__Directions__. Only the lines from the first one through the line with "R = math.radians" should be printed, exactly as they appear.

---

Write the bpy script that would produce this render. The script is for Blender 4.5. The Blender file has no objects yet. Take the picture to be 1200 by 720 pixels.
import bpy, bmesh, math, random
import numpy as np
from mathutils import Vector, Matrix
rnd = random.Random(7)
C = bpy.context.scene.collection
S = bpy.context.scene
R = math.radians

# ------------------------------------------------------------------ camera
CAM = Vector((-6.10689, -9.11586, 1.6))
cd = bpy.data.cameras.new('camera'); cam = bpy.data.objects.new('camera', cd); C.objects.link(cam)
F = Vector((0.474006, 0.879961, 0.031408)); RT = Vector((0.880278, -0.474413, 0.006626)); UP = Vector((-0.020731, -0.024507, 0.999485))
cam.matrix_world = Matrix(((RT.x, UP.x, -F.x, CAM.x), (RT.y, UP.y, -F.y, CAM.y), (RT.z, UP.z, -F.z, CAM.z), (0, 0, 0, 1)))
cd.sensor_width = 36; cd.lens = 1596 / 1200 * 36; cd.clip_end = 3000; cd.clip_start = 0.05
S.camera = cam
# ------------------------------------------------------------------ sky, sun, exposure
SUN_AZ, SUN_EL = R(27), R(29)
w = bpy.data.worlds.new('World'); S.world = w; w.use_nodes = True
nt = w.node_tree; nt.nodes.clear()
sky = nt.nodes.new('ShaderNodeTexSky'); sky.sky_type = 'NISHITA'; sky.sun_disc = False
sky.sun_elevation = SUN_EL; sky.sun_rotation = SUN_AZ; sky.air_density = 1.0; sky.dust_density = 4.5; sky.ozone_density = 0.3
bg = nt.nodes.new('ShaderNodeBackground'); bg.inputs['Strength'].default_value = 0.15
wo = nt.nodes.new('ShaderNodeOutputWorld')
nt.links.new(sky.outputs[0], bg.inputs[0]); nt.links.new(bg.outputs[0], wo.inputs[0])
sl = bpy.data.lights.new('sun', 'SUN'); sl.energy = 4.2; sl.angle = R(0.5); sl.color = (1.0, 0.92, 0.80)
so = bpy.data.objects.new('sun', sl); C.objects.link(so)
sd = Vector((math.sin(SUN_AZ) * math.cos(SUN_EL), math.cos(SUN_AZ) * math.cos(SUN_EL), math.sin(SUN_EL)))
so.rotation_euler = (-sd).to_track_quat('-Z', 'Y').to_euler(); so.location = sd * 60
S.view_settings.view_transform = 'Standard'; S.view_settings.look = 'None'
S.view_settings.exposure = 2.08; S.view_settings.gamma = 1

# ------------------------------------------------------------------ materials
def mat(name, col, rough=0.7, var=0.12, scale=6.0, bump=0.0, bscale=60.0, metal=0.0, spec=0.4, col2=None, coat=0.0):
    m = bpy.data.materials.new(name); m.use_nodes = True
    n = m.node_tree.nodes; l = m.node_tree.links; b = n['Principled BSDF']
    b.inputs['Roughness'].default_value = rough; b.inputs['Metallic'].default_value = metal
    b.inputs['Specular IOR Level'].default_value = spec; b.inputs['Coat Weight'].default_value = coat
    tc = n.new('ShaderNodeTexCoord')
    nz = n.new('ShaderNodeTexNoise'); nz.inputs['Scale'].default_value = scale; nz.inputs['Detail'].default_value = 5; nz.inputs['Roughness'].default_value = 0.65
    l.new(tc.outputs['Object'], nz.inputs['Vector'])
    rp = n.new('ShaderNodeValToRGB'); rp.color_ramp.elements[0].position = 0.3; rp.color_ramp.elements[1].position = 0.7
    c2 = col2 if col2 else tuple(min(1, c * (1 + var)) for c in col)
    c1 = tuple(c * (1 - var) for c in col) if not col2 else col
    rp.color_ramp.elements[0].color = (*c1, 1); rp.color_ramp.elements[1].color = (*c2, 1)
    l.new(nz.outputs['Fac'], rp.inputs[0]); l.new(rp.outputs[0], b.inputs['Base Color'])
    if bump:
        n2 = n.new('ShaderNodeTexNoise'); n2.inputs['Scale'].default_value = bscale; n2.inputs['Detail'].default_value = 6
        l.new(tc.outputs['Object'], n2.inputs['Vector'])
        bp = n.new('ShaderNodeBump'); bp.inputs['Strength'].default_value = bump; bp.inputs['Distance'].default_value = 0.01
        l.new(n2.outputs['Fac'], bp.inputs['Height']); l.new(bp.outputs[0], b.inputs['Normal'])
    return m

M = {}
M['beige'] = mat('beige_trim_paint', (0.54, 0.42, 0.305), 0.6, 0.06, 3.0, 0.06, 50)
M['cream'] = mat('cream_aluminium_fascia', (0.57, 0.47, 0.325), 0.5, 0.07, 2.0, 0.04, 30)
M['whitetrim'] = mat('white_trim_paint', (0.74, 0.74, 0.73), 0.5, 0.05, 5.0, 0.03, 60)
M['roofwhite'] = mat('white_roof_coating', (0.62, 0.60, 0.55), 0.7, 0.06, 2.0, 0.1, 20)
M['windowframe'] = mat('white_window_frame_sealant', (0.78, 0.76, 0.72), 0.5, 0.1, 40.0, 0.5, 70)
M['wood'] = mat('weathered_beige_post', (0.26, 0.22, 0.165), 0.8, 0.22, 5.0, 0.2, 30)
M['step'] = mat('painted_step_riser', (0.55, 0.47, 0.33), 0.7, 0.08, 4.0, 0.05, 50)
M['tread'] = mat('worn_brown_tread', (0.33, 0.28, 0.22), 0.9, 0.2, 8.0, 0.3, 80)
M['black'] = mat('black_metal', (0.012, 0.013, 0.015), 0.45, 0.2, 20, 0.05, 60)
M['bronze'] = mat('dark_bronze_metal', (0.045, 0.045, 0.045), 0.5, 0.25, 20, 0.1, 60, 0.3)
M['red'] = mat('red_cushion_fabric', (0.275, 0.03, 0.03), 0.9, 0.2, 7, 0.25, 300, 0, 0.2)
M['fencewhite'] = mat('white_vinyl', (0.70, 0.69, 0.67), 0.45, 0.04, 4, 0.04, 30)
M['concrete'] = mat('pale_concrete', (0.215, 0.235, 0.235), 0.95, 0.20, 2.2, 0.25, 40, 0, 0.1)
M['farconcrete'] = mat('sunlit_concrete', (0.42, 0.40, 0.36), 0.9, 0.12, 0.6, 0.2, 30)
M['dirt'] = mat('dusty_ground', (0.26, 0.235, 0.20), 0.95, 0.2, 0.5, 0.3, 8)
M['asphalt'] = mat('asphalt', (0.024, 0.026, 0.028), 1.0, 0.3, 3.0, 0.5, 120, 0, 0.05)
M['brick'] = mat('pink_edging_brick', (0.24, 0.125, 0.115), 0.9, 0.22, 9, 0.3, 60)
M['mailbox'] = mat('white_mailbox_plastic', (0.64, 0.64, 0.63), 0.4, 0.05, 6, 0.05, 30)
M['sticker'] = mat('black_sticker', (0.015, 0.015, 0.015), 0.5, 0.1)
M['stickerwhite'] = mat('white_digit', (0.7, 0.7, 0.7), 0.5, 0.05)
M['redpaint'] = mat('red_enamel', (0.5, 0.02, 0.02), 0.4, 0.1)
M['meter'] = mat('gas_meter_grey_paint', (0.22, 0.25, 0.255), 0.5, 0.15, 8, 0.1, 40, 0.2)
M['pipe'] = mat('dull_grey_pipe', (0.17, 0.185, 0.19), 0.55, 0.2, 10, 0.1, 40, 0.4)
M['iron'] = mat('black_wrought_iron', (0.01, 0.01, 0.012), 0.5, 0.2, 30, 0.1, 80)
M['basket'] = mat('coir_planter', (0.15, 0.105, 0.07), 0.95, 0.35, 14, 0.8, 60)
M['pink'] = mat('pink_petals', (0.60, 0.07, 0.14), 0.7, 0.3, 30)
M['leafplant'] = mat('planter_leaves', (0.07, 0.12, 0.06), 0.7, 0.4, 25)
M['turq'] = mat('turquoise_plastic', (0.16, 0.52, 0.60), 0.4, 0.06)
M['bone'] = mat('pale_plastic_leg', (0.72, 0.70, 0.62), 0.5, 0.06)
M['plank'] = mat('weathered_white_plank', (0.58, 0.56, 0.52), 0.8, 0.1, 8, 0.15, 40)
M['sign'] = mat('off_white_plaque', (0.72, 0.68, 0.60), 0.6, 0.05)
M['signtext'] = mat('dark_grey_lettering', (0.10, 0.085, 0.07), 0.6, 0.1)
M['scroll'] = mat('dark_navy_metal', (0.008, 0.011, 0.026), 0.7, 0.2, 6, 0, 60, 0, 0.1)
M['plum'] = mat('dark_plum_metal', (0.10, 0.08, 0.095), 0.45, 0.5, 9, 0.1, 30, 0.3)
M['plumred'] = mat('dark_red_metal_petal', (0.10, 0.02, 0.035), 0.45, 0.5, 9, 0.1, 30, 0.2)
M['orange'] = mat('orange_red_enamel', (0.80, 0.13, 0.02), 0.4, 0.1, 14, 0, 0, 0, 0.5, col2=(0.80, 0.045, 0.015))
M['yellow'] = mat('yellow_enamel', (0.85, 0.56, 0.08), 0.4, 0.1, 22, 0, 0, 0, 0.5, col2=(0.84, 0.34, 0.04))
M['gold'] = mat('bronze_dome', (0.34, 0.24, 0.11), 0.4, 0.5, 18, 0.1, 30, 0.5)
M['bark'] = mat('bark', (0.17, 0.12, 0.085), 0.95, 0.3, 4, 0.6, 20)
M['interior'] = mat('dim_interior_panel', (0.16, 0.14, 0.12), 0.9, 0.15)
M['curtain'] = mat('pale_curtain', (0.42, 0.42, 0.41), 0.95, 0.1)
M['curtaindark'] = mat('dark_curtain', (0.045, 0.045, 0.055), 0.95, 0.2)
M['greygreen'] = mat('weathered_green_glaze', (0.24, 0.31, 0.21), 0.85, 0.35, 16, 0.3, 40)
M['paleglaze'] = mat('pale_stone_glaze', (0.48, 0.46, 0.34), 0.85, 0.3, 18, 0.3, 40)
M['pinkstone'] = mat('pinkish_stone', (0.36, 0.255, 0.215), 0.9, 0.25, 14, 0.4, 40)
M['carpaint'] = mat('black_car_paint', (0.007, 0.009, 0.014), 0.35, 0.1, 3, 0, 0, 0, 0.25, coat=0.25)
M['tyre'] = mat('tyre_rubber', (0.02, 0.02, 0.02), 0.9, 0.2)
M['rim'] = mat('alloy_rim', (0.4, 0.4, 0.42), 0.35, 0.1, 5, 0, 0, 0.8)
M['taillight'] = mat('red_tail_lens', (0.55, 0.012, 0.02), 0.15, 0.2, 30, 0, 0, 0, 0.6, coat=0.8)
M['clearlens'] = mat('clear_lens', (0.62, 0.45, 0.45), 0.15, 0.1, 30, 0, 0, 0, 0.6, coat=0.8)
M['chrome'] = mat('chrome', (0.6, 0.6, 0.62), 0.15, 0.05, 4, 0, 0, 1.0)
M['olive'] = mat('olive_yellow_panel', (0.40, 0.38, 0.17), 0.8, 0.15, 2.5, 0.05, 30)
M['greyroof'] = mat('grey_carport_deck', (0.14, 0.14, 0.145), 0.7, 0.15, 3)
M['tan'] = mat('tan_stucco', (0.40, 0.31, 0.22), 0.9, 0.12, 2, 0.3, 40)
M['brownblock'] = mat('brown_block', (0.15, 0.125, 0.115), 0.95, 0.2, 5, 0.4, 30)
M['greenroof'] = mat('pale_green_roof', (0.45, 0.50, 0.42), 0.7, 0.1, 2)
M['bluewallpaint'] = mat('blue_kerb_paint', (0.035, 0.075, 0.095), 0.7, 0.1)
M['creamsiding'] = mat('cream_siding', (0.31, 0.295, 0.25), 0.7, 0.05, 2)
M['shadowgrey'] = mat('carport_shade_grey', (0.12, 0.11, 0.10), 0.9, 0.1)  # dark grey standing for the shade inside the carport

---

__Response to this task__.
Write the bpy script that would produce this render. The script is for Blender 4.5. The Blender file has no objects yet. Take the picture to be 1200 by 720 pixels.
import bpy, bmesh, math, random
import numpy as np
from mathutils import Vector, Matrix
rnd = random.Random(7)
C = bpy.context.scene.collection
S = bpy.context.scene
R = math.radians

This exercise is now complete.